PROBLEM DESCRIPTION – Note each line where "scene" appears, and copy it.

STORED DATA –
================================
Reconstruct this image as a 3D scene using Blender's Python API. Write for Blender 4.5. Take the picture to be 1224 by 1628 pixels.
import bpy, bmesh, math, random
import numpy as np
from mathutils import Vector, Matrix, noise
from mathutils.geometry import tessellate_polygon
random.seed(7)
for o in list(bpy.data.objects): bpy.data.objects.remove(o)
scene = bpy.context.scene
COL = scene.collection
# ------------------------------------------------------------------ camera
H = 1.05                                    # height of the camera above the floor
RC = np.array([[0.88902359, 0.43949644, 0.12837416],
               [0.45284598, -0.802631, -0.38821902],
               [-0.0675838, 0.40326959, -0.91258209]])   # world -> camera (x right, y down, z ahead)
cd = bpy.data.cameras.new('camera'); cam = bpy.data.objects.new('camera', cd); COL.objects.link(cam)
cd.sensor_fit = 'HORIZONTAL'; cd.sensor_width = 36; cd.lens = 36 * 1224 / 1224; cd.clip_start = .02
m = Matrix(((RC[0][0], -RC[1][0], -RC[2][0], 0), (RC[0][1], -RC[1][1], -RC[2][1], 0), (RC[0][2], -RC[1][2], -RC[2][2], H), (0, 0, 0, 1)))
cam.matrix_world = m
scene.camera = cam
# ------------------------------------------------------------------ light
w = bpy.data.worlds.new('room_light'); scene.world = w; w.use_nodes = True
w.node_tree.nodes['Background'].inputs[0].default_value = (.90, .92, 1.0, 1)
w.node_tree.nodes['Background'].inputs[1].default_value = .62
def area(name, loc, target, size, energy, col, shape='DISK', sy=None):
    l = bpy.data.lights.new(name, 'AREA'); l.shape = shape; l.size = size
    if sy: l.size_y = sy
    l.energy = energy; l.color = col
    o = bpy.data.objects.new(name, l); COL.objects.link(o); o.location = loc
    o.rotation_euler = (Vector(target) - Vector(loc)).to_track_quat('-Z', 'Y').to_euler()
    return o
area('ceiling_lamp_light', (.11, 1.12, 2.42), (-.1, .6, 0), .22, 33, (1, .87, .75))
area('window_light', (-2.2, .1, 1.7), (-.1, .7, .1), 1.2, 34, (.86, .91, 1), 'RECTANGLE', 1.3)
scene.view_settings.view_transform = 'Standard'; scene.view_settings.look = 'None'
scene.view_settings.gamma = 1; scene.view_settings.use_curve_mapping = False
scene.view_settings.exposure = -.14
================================
WRITTEN ANSWER –
Reconstruct this image as a 3D scene using Blender's Python API. Write for Blender 4.5. Take the picture to be 1224 by 1628 pixels.
scene = bpy.context.scene
COL = scene.collection
scene.camera = cam
w = bpy.data.worlds.new('room_light'); scene.world = w; w.use_nodes = True
scene.view_settings.view_transform = 'Standard'; scene.view_settings.look = 'None'
scene.view_settings.gamma = 1; scene.view_settings.use_curve_mapping = False
scene.view_settings.exposure = -.14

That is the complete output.